■ **Written task**:
Reproduce all the lines exactly as they stand, apart from the pictures.

■ **Dataset content**:
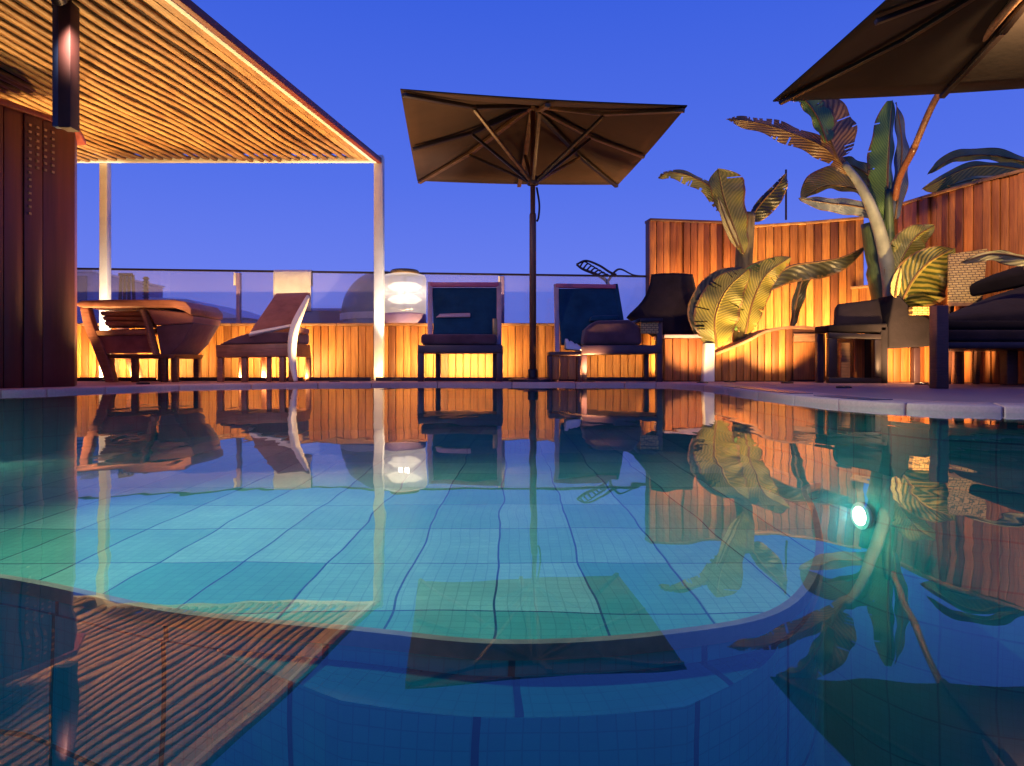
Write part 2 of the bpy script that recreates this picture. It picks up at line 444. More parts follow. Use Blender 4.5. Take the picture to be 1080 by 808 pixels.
def area(name, loc, target, sx, sy, power, color=(1, .62, .26), parent=None, spread=math.pi):
    l = bpy.data.lights.new(name, 'AREA'); l.shape = 'RECTANGLE'; l.size = sx; l.size_y = sy; l.energy = power; l.color = color; l.spread = spread
    o = bpy.data.objects.new(name, l); col.objects.link(o); o.location = loc
    d = V(target) - V(loc); o.rotation_euler = d.to_track_quat('-Z', 'Y').to_euler()
    if parent:
        o.parent = parent; o.location = V(loc) - V(parent.location)
    return o
def spot(name, loc, target, power, cone, blend=.6, color=(1, .62, .26), radius=.04, parent=None):
    l = bpy.data.lights.new(name, 'SPOT'); l.energy = power; l.spot_size = R(cone); l.spot_blend = blend; l.color = color; l.shadow_soft_size = radius
    o = bpy.data.objects.new(name, l); col.objects.link(o); o.location = loc
    d = V(target) - V(loc); o.rotation_euler = d.to_track_quat('-Z', 'Y').to_euler()
    if parent:
        o.parent = parent; o.location = V(loc) - V(parent.location)
    return o

# ------------------------------------------------------------------ pool and deck
pool_ctrl = [(-3.40, 4.40), (-3.16, 4.80), (-2.70, 5.60), (-1.9, 6.12), (-1.1, 6.27), (0, 6.27), (.9, 6.27), (1.40, 6.15),
             (1.58, 5.5), (1.57, 4.5), (1.56, 3.6), (1.66, 3.0), (2.05, 2.64), (2.9, 2.42), (4.2, 2.3), (5.2, 1.6),
             (5.4, 0), (5.0, -2.0), (2, -3.0), (-2, -3.0), (-4.8, -2.0), (-5.0, 0), (-4.6, 2), (-3.8, 3.7)]
OUT = [V((p.x, p.y, 0)) for p in cr([(x, y, 0) for x, y in pool_ctrl], 8, True)]
def normals(path):
    n = len(path); res = []
    for i in range(n):
        t = (path[(i + 1) % n] - path[i - 1]).normalized()
        res.append(V((-t.y, t.x, 0)))
    return res
NRM = normals(OUT)                      # outline runs clockwise -> left normal points out of the pool
cen = sum(OUT, V()) / len(OUT)
if sum((OUT[i] - cen).dot(NRM[i]) for i in range(len(OUT))) < 0: NRM = [-n for n in NRM]

def poly_face(loop, z, name, m, uvs=1.0):
    b = MB(); vs = [b.bm.verts.new((p.x, p.y, z)) for p in loop]
    f = b.face(vs)
    bmesh.ops.triangulate(b.bm, faces=[f])
    uvl = b.bm.loops.layers.uv.new('UVMap')
    for f in b.bm.faces:
        f.normal_update()
        if f.normal.z < 0: f.normal_flip()
        for l in f.loops: l[uvl].uv = (l.vert.co.x * uvs, l.vert.co.y * uvs)
    me = bpy.data.meshes.new(name); b.bm.to_mesh(me); b.bm.free(); me.materials.append(m)
    o = bpy.data.objects.new(name, me); col.objects.link(o); return o
water_o = struct(poly_face([p + n * .02 for p, n in zip(OUT, NRM)], WATER, 'pool_water', M['water']))
struct(poly_face([p + n * .02 for p, n in zip(OUT, NRM)], -1.65, 'pool_floor', M['tile_deep']))

b = MB(); LO = [p - n * .015 for p, n in zip(OUT, NRM)]
va = [b.bm.verts.new((p.x, p.y, -1.63)) for p in LO]; vb = [b.bm.verts.new((p.x, p.y, WATER - .008)) for p in LO]
b.face(va[::-1]); b.face(vb)
for i in range(len(LO)): b.face([va[i], va[(i + 1) % len(LO)], vb[(i + 1) % len(LO)], vb[i]])
m, nt, bb = mat('water_body'); nt.nodes.remove(bb)
vs = N(nt, 'ShaderNodeVolumePrincipled'); vs.inputs['Density'].default_value = .05; vs.inputs['Color'].default_value = (.12, .68, .85, 1); vs.inputs['Anisotropy'].default_value = .4
nt.links.new(vs.outputs[0], nt.nodes['Material Output'].inputs['Volume'])
struct(b.build('water_body', m))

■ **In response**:
Write part 2 of the bpy script that recreates this picture. It picks up at line 444. More parts follow. Use Blender 4.5. Take the picture to be 1080 by 808 pixels.
def area(name, loc, target, sx, sy, power, color=(1, .62, .26), parent=None, spread=math.pi):
    l = bpy.data.lights.new(name, 'AREA'); l.shape = 'RECTANGLE'; l.size = sx; l.size_y = sy; l.energy = power; l.color = color; l.spread = spread
    o = bpy.data.objects.new(name, l); col.objects.link(o); o.location = loc
    d = V(target) - V(loc); o.rotation_euler = d.to_track_quat('-Z', 'Y').to_euler()
    if parent:
        o.parent = parent; o.location = V(loc) - V(parent.location)
    return o
def spot(name, loc, target, power, cone, blend=.6, color=(1, .62, .26), radius=.04, parent=None):
    l = bpy.data.lights.new(name, 'SPOT'); l.energy = power; l.spot_size = R(cone); l.spot_blend = blend; l.color = color; l.shadow_soft_size = radius
    o = bpy.data.objects.new(name, l); col.objects.link(o); o.location = loc
    d = V(target) - V(loc); o.rotation_euler = d.to_track_quat('-Z', 'Y').to_euler()
    if parent:
        o.parent = parent; o.location = V(loc) - V(parent.location)
    return o

# ------------------------------------------------------------------ pool and deck
pool_ctrl = [(-3.40, 4.40), (-3.16, 4.80), (-2.70, 5.60), (-1.9, 6.12), (-1.1, 6.27), (0, 6.27), (.9, 6.27), (1.40, 6.15),
             (1.58, 5.5), (1.57, 4.5), (1.56, 3.6), (1.66, 3.0), (2.05, 2.64), (2.9, 2.42), (4.2, 2.3), (5.2, 1.6),
             (5.4, 0), (5.0, -2.0), (2, -3.0), (-2, -3.0), (-4.8, -2.0), (-5.0, 0), (-4.6, 2), (-3.8, 3.7)]
OUT = [V((p.x, p.y, 0)) for p in cr([(x, y, 0) for x, y in pool_ctrl], 8, True)]
def normals(path):
    n = len(path); res = []
    for i in range(n):
        t = (path[(i + 1) % n] - path[i - 1]).normalized()
        res.append(V((-t.y, t.x, 0)))
    return res
NRM = normals(OUT)                      # outline runs clockwise -> left normal points out of the pool
cen = sum(OUT, V()) / len(OUT)
if sum((OUT[i] - cen).dot(NRM[i]) for i in range(len(OUT))) < 0: NRM = [-n for n in NRM]

def poly_face(loop, z, name, m, uvs=1.0):
    b = MB(); vs = [b.bm.verts.new((p.x, p.y, z)) for p in loop]
    f = b.face(vs)
    bmesh.ops.triangulate(b.bm, faces=[f])
    uvl = b.bm.loops.layers.uv.new('UVMap')
    for f in b.bm.faces:
        f.normal_update()
        if f.normal.z < 0: f.normal_flip()
        for l in f.loops: l[uvl].uv = (l.vert.co.x * uvs, l.vert.co.y * uvs)
    me = bpy.data.meshes.new(name); b.bm.to_mesh(me); b.bm.free(); me.materials.append(m)
    o = bpy.data.objects.new(name, me); col.objects.link(o); return o
water_o = struct(poly_face([p + n * .02 for p, n in zip(OUT, NRM)], WATER, 'pool_water', M['water']))
struct(poly_face([p + n * .02 for p, n in zip(OUT, NRM)], -1.65, 'pool_floor', M['tile_deep']))

b = MB(); LO = [p - n * .015 for p, n in zip(OUT, NRM)]
va = [b.bm.verts.new((p.x, p.y, -1.63)) for p in LO]; vb = [b.bm.verts.new((p.x, p.y, WATER - .008)) for p in LO]
b.face(va[::-1]); b.face(vb)
for i in range(len(LO)): b.face([va[i], va[(i + 1) % len(LO)], vb[(i + 1) % len(LO)], vb[i]])
m, nt, bb = mat('water_body'); nt.nodes.remove(bb)
vs = N(nt, 'ShaderNodeVolumePrincipled'); vs.inputs['Density'].default_value = .05; vs.inputs['Color'].default_value = (.12, .68, .85, 1); vs.inputs['Anisotropy'].default_value = .4
nt.links.new(vs.outputs[0], nt.nodes['Material Output'].inputs['Volume'])
struct(b.build('water_body', m))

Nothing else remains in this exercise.